§ What the task asks
Set down exactly the lines of the records from the top to the line containing "nt = w.node_tree; bg = nt.nodes['Background']"; include both.

Rows from a 3D scene dataset
○ ○ ○ ○ ○ ○ ○
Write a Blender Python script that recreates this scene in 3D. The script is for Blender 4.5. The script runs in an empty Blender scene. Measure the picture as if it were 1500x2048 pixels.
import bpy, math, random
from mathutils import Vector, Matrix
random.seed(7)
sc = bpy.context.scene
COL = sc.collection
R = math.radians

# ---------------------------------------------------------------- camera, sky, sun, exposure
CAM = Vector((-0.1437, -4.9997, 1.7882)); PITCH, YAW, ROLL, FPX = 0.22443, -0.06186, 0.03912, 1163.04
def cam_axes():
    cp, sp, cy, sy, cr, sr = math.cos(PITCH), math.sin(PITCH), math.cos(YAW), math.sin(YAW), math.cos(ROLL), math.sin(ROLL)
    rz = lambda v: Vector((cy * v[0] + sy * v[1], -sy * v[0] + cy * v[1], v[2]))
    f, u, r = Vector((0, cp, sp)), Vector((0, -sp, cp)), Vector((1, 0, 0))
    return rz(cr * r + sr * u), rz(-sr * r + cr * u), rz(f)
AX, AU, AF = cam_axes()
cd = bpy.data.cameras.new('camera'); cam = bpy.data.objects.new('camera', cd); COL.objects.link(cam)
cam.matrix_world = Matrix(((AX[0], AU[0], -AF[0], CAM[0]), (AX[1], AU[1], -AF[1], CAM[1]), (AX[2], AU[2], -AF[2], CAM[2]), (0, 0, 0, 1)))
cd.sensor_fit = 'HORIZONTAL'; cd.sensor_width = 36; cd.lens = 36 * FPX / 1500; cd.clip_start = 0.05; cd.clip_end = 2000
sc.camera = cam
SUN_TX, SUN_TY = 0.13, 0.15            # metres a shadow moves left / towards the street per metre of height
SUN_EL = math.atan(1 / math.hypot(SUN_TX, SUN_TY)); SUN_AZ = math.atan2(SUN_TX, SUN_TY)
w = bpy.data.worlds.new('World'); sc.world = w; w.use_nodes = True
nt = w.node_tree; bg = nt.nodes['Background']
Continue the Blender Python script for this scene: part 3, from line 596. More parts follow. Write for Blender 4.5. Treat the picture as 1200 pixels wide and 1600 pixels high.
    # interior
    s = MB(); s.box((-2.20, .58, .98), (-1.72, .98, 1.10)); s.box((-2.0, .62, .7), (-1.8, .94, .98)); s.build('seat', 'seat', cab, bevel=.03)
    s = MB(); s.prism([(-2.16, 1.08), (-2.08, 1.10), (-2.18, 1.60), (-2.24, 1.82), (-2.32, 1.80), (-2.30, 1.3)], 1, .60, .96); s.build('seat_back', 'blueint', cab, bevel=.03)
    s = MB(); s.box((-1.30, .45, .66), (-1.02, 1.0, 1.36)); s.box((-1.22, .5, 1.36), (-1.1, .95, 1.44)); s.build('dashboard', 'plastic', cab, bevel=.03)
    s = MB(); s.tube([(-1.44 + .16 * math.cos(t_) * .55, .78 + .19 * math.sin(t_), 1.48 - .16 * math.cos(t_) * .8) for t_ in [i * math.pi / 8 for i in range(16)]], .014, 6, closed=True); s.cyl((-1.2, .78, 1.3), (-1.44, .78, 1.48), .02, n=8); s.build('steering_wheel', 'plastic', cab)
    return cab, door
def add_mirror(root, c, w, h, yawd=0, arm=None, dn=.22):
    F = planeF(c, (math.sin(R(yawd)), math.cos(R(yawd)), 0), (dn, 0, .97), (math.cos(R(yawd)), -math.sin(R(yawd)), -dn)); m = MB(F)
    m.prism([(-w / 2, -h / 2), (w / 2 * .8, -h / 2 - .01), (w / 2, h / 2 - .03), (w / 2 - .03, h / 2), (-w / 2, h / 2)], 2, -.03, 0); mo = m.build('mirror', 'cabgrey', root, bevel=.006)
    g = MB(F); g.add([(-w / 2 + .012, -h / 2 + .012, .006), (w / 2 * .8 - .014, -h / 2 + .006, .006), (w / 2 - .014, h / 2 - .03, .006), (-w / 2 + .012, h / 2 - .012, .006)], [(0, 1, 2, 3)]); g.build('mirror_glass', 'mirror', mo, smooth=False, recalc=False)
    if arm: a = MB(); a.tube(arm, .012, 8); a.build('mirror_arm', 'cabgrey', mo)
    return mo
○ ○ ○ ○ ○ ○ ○
§ The response
Write a Blender Python script that recreates this scene in 3D. The script is for Blender 4.5. The script runs in an empty Blender scene. Measure the picture as if it were 1500x2048 pixels.
import bpy, math, random
from mathutils import Vector, Matrix
random.seed(7)
sc = bpy.context.scene
COL = sc.collection
R = math.radians

# ---------------------------------------------------------------- camera, sky, sun, exposure
CAM = Vector((-0.1437, -4.9997, 1.7882)); PITCH, YAW, ROLL, FPX = 0.22443, -0.06186, 0.03912, 1163.04
def cam_axes():
    cp, sp, cy, sy, cr, sr = math.cos(PITCH), math.sin(PITCH), math.cos(YAW), math.sin(YAW), math.cos(ROLL), math.sin(ROLL)
    rz = lambda v: Vector((cy * v[0] + sy * v[1], -sy * v[0] + cy * v[1], v[2]))
    f, u, r = Vector((0, cp, sp)), Vector((0, -sp, cp)), Vector((1, 0, 0))
    return rz(cr * r + sr * u), rz(-sr * r + cr * u), rz(f)
AX, AU, AF = cam_axes()
cd = bpy.data.cameras.new('camera'); cam = bpy.data.objects.new('camera', cd); COL.objects.link(cam)
cam.matrix_world = Matrix(((AX[0], AU[0], -AF[0], CAM[0]), (AX[1], AU[1], -AF[1], CAM[1]), (AX[2], AU[2], -AF[2], CAM[2]), (0, 0, 0, 1)))
cd.sensor_fit = 'HORIZONTAL'; cd.sensor_width = 36; cd.lens = 36 * FPX / 1500; cd.clip_start = 0.05; cd.clip_end = 2000
sc.camera = cam
SUN_TX, SUN_TY = 0.13, 0.15            # metres a shadow moves left / towards the street per metre of height
SUN_EL = math.atan(1 / math.hypot(SUN_TX, SUN_TY)); SUN_AZ = math.atan2(SUN_TX, SUN_TY)
w = bpy.data.worlds.new('World'); sc.world = w; w.use_nodes = True
nt = w.node_tree; bg = nt.nodes['Background']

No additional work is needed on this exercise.